### [PROBLEM DETAILS]
Transcribe the listing verbatim. Do not carry over any pictures.

### [TASK MATERIAL]
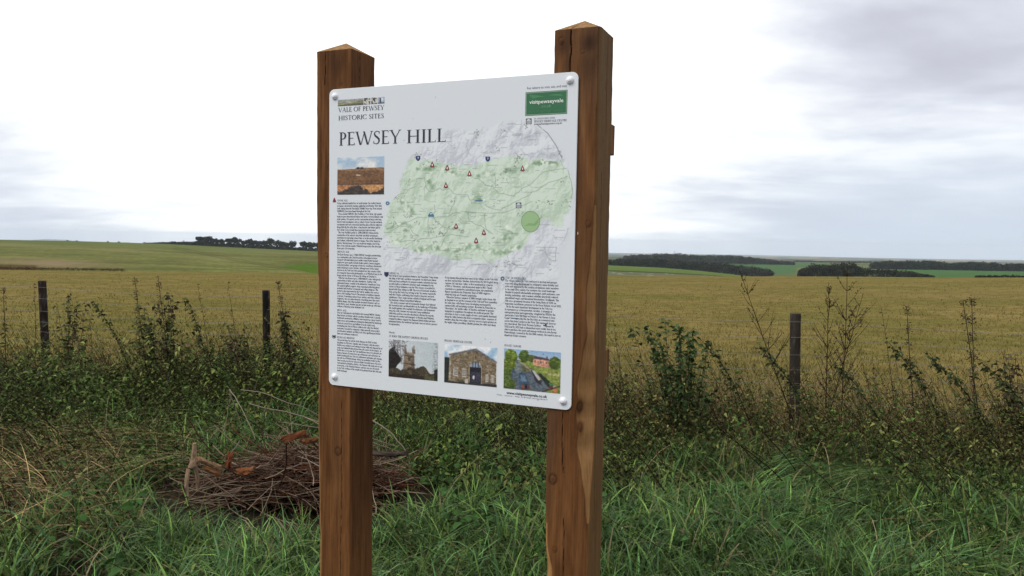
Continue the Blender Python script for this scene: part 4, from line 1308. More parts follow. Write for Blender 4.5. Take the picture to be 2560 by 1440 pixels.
ROMAN = """The period from the arrival of the Romans in 43AD to their
departure in 410 saw a complex mix of changes, with the native
British ways ceding to and coming to terms with rule imposed by an
army and administration drawn from all corners of the empire. As
fertile then as it is now, the Vale would have been very attractive to
Roman farmers. Existing Iron Age settlements and enclosures no
doubt continued in use, but new settlements and farms also sprang
up such as at Wilsford henge, which was probably levelled at this
time to make way for the extensive fields recorded across this area
and marked by boundary ditches. The Roman villa built next to and
overseeing, as the Charlton barrow cemetery was one of several
in the Vale, evidence of the wealth to be gleaned from this rich and
lush landscape.""".split('\n')
MEDIEV = """One of the its most prominent features, the Wansdyke 7 runs along
the ridge of the Vale's northern escarpment. An impressive linear
ditch and bank earthwork, its purpose remains uncertain but was
possibly built as a defensive structure made redundant by the
victory at Mons Badonicus over the West Saxons (associated in
legend with King Arthur) in 490. The wave of Germanic invaders
from across the North Sea arriving in the 7th century named the
wall after Woden, confirming that it had by then lost any local
significance. These Anglo-Saxons settled in England and became
the dominant cultural and political influence.
   The social, economic and environmental changes that followed
this transition had a profound effect on the landscape of Wiltshire.
The chalk uplands were emptied of settlements, and farmsteads
along the valley bottoms were deserted. Long established
cultivation patterns were also abandoned, altering the way the
landscape was worked and managed. At Marden and Wilsford,
cropmark evidence suggests the Romano-British fields had been
abandoned before the medieval land units were set out in a process
of regeneration.""".split('\n')
VILLAGE = """It was during this period that many of the villages in the Vale took
on their current form. Marden, derived from the Old English merg
'marrow, fat' and dene 'valley', is first mentioned in a charter
of 941 as 'Mercdene', and documented again in 963. Clearly
renowned as a productive agricultural region, the population
figures recorded in the Domesday Book of 1086 suggest a
relatively large pre-Conquest population.
   When the Norman conquest of 1066 brought Anglo-Saxon rule
in England to an end the economy of the Vale had been expanding
for some time, with larger towns developing encouraged by
commercially self-sustaining markets. Recorded in Domesday as
'Meresdene', the 'fertile valley' of Marden continued to prosper
alongside its neighbours throughout the medieval period. The
attraction is clear: a ready supply of water, good quality farmland
along the valley bottom and lower escarpment slopes, expanses of
meadow along the river edges, and easy access to open pasture on
the higher slopes providing valuable grazing for cattle and sheep.""".split('\n')
MODERN = """The villages within the Vale continued to develop and prosper,
especially along the Avon and its tributaries whose fertility and
yield were enhanced by the creation of elaborate water meadows
in the early 18th century. For centuries the social landscape
likewise remained substantially unchanged, until enclosures, new
farming technology, and economic volatility drastically reduced
agricultural wages and threatened farmworkers' livelihoods. The
Vale was a prominent location of the Swing Riots of 1830, an
important contributory precursor to the Great Reform Act of 1832.
   By far the most important development in the Vale was
its emergence as a transportation corridor. A triumph of
entrepreneurship and engineering, completed in 1810 by the
spectacular Caen Hill flight at Devizes 5, the Kennet & Avon
Canal           , provided for the first time an economical and
secure link from London to the West. This monopoly however
was short-lived. The Great Western Railway        opened in
1841 and by 1852 had so diminished water traffic that it was
able to purchase the canal and manage trade in its own favour.
Painstakingly restored in the late 20th century, the canal is now an
important leisure resource.""".split('\n')


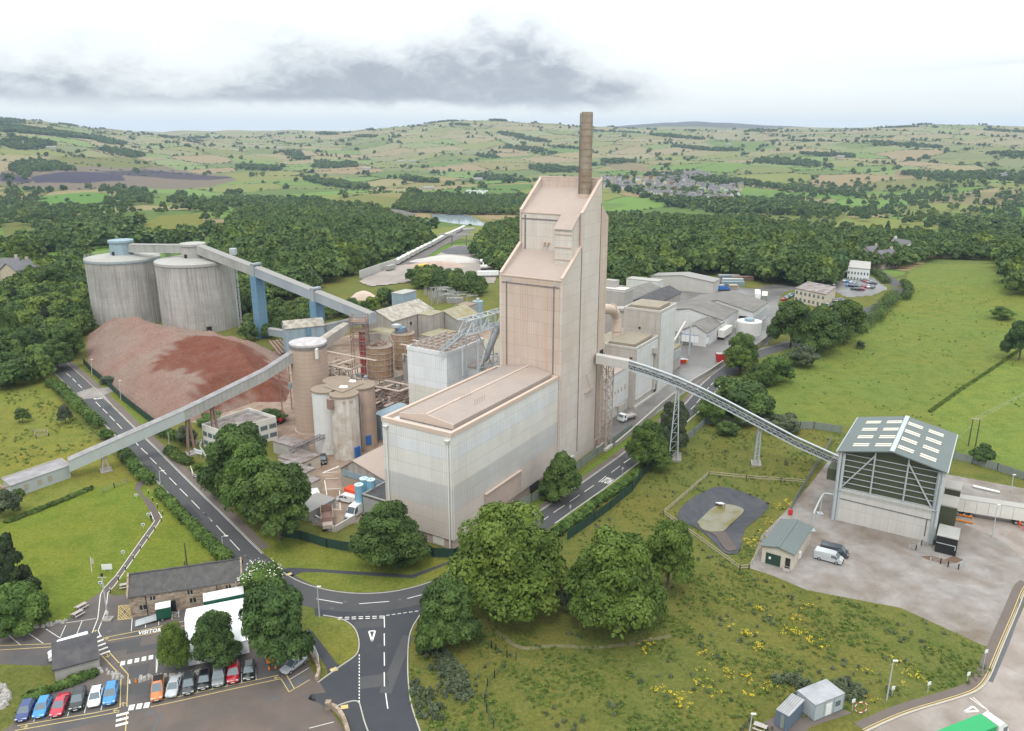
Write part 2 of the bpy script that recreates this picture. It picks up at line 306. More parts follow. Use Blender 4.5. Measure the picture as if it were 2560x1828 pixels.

### [FINAL RESULT]
Continue the Blender Python script for this scene: part 4, from line 1308. More parts follow. Write for Blender 4.5. Take the picture to be 2560 by 1440 pixels.
ROMAN = """The period from the arrival of the Romans in 43AD to their
departure in 410 saw a complex mix of changes, with the native
British ways ceding to and coming to terms with rule imposed by an
army and administration drawn from all corners of the empire. As
fertile then as it is now, the Vale would have been very attractive to
Roman farmers. Existing Iron Age settlements and enclosures no
doubt continued in use, but new settlements and farms also sprang
up such as at Wilsford henge, which was probably levelled at this
time to make way for the extensive fields recorded across this area
and marked by boundary ditches. The Roman villa built next to and
overseeing, as the Charlton barrow cemetery was one of several
in the Vale, evidence of the wealth to be gleaned from this rich and
lush landscape.""".split('\n')
MEDIEV = """One of the its most prominent features, the Wansdyke 7 runs along
the ridge of the Vale's northern escarpment. An impressive linear
ditch and bank earthwork, its purpose remains uncertain but was
possibly built as a defensive structure made redundant by the
victory at Mons Badonicus over the West Saxons (associated in
legend with King Arthur) in 490. The wave of Germanic invaders
from across the North Sea arriving in the 7th century named the
wall after Woden, confirming that it had by then lost any local
significance. These Anglo-Saxons settled in England and became
the dominant cultural and political influence.
   The social, economic and environmental changes that followed
this transition had a profound effect on the landscape of Wiltshire.
The chalk uplands were emptied of settlements, and farmsteads
along the valley bottoms were deserted. Long established
cultivation patterns were also abandoned, altering the way the
landscape was worked and managed. At Marden and Wilsford,
cropmark evidence suggests the Romano-British fields had been
abandoned before the medieval land units were set out in a process
of regeneration.""".split('\n')
VILLAGE = """It was during this period that many of the villages in the Vale took
on their current form. Marden, derived from the Old English merg
'marrow, fat' and dene 'valley', is first mentioned in a charter
of 941 as 'Mercdene', and documented again in 963. Clearly
renowned as a productive agricultural region, the population
figures recorded in the Domesday Book of 1086 suggest a
relatively large pre-Conquest population.
   When the Norman conquest of 1066 brought Anglo-Saxon rule
in England to an end the economy of the Vale had been expanding
for some time, with larger towns developing encouraged by
commercially self-sustaining markets. Recorded in Domesday as
'Meresdene', the 'fertile valley' of Marden continued to prosper
alongside its neighbours throughout the medieval period. The
attraction is clear: a ready supply of water, good quality farmland
along the valley bottom and lower escarpment slopes, expanses of
meadow along the river edges, and easy access to open pasture on
the higher slopes providing valuable grazing for cattle and sheep.""".split('\n')
MODERN = """The villages within the Vale continued to develop and prosper,
especially along the Avon and its tributaries whose fertility and
yield were enhanced by the creation of elaborate water meadows
in the early 18th century. For centuries the social landscape
likewise remained substantially unchanged, until enclosures, new
farming technology, and economic volatility drastically reduced
agricultural wages and threatened farmworkers' livelihoods. The
Vale was a prominent location of the Swing Riots of 1830, an
important contributory precursor to the Great Reform Act of 1832.
   By far the most important development in the Vale was
its emergence as a transportation corridor. A triumph of
entrepreneurship and engineering, completed in 1810 by the
spectacular Caen Hill flight at Devizes 5, the Kennet & Avon
Canal           , provided for the first time an economical and
secure link from London to the West. This monopoly however
was short-lived. The Great Western Railway        opened in
1841 and by 1852 had so diminished water traffic that it was
able to purchase the canal and manage trade in its own favour.
Painstakingly restored in the late 20th century, the canal is now an
important leisure resource.""".split('\n')


Write part 2 of the bpy script that recreates this picture. It picks up at line 306. More parts follow. Use Blender 4.5. Measure the picture as if it were 2560x1828 pixels.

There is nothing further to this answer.